Monday, March 17, 2008

why are people silent about an impending crisis


No one in the media or government is a farmer or knows about farming.

The past two weeks have seen very unseasonable weather throughout the Island, which has resulted in large areas of the North Central and North Western Provinces as well as others being inundated with rain during the peak harvesting season for the Maha harvest. It is almost impossible to harvest paddy in the rain or when the paddy is wet.

Farmers, who were extremely hopeful of finally receiving a reasonable price for their paddy owing to the prevailing all time high prices, were in for a rude shock when they were faced with the inclement weather.

Many had staked all to obtain a good yield, borrowed money on very high short term rates of interest in order to take advantage of the expected price, that everyone failed to realize that one cannot count the chickens, until they are hatched.

This situation is further exacerbated by the fact that when it is suitable to cut the paddy there will be a shortage of people to do the work as dry weather windows are few and far between under this weather pattern. One must also realize that the machines that cut paddy cannot operate when the fields are wet, as they will get stuck in the mud and cannot propel their engines forward.

If one is fortunate enough to be able to cut the paddy and have it threshed, then one has the added cost of drying it to an acceptable standard for storage and sale. The threshing process where the machine costs Rs60/- a minute, will take longer with wet paddy. Paddy is only dried in the sun. A warm cement floor is an ideal way to dry paddy quickly. That is why one sees these drying floors outside rice mills.

The alternative is to sell as is, as in with a higher than acceptable level of humidity to traders at a lower price, who sell on to the few Mill owners who have the capacity to immediately par boil the rice and then dry and store it for future sale. This is therefore another opportunity for the bigger mill owners to obtain paddy at below market rates, ensuring they have additional profits on marketing, as wet paddy is not an issue with parboiled rice.

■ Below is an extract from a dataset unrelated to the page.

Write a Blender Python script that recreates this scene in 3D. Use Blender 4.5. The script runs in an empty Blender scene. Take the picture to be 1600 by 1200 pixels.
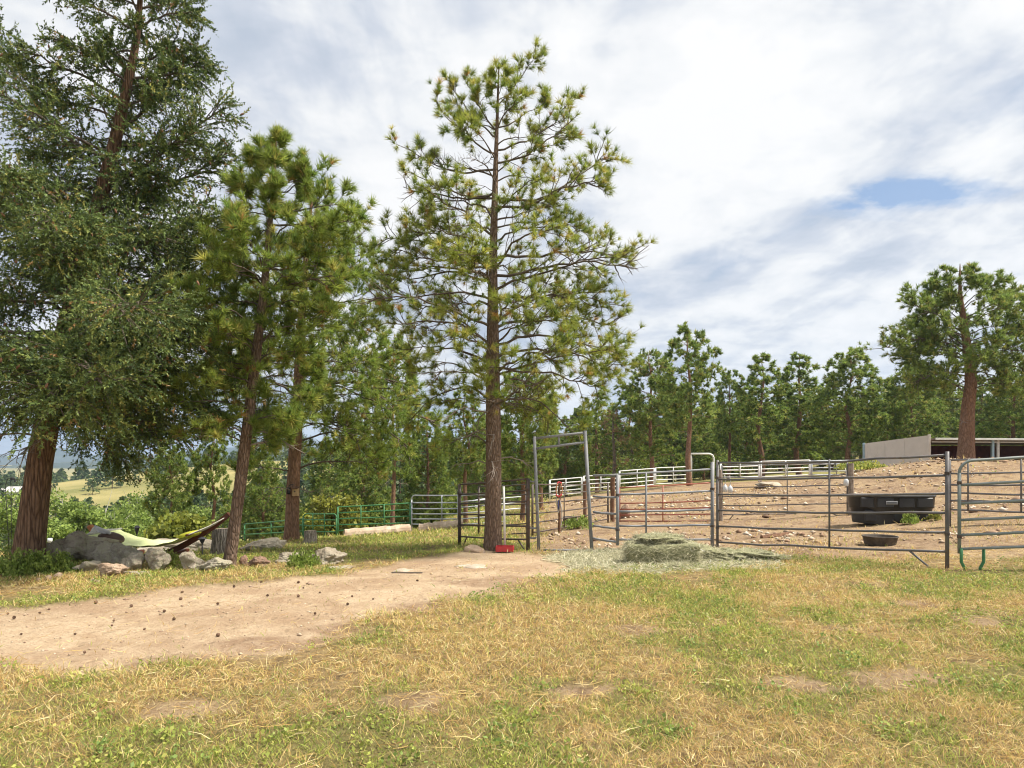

A worse scenario has befallen some farmers, whose crop has fallen owing to the rain as root systems are not deep when sowing as opposed to transplanting, and if the fields get flooded the paddy drowns in the water. It then gets spoilt with plants sprouting and what ever is saved in the threshing process is of a poor standard, only good for animal feed. I believe the last time it rained to a similar extent at harvesting season was over 25 years ago, so one can imagine how infrequent and unexpected this event has been. Crop insurance schemes will only cover total loss and most farmers will be able to reclaim some of their crop albeit at a lower price, which will still exceed the best price obtained last season, though their input costs have been much higher.

I am writing this in the verandah of my cabin while it is raining heavily outside and my crop is right outside, looking very bountiful but too wet to do anything about. I can fully appreciate what the other 150,000 + farmers in these areas must be feeling, as we are all faced with the same problem, expecting a record crop, only to be stifled by the unpredictability of the weather pattern.

I have an added problem as my model is to grow rice with the minimum use of pesticides and then store it and sell it direct to my customers during the rest of the year. In order the to that the stored paddy has to be very very dry so that it does not spoil. This is going to be a problem, which I have yet to resolve. If the rain came two weeks earlier or later it would have been OK but at the crucial period of harvesting is not fair!!.

On another practical note, for regular rice, it is better to harvest when the paddy is slightly raw, so when milling the rice particle does not break. In parboiling this is not an issue, added benefit to the Mill owner who can stock this paddy for when the prices rice as is inevitable again this year.

I am due quite a lot of paddy on account of transactions I have entered in the nature of forward purchase. I will have a problem again as I will inevitably receive wet and therefore under weight when dried paddy. I will further have to dry this before storage, to ensure I will have different types of rice for sale in my shop. The rains being nationwide, does not give me an option, to take my paddy to the farm in Godagama to dry it there either, which is an option I am toying with.


grains of paddy which when milled is rice still on the stalk prior to threshing

4 comments:

Sam said...

I just finish writing a comment about blogging in Sinhala in some other post. I read mostly all those blogs written in Sinhala targeting local audience – but so far this post is the most “Local” blog post I ever read. This is how a local blogging should be. Local content, local feel and local taste. In other word, I did enjoying reading every bit of the post. Reminded me the adventure and joy of farming. Tell you the truth, after I read the post I feel quite envy :)

Keep up the blog – it will be very helpful for most us who fancy the idea of going back to farming lifestyle back again one day, but don’t have guts to take it as a serious option.

well. about the farming, I think most of the farmers don’t know about farming too.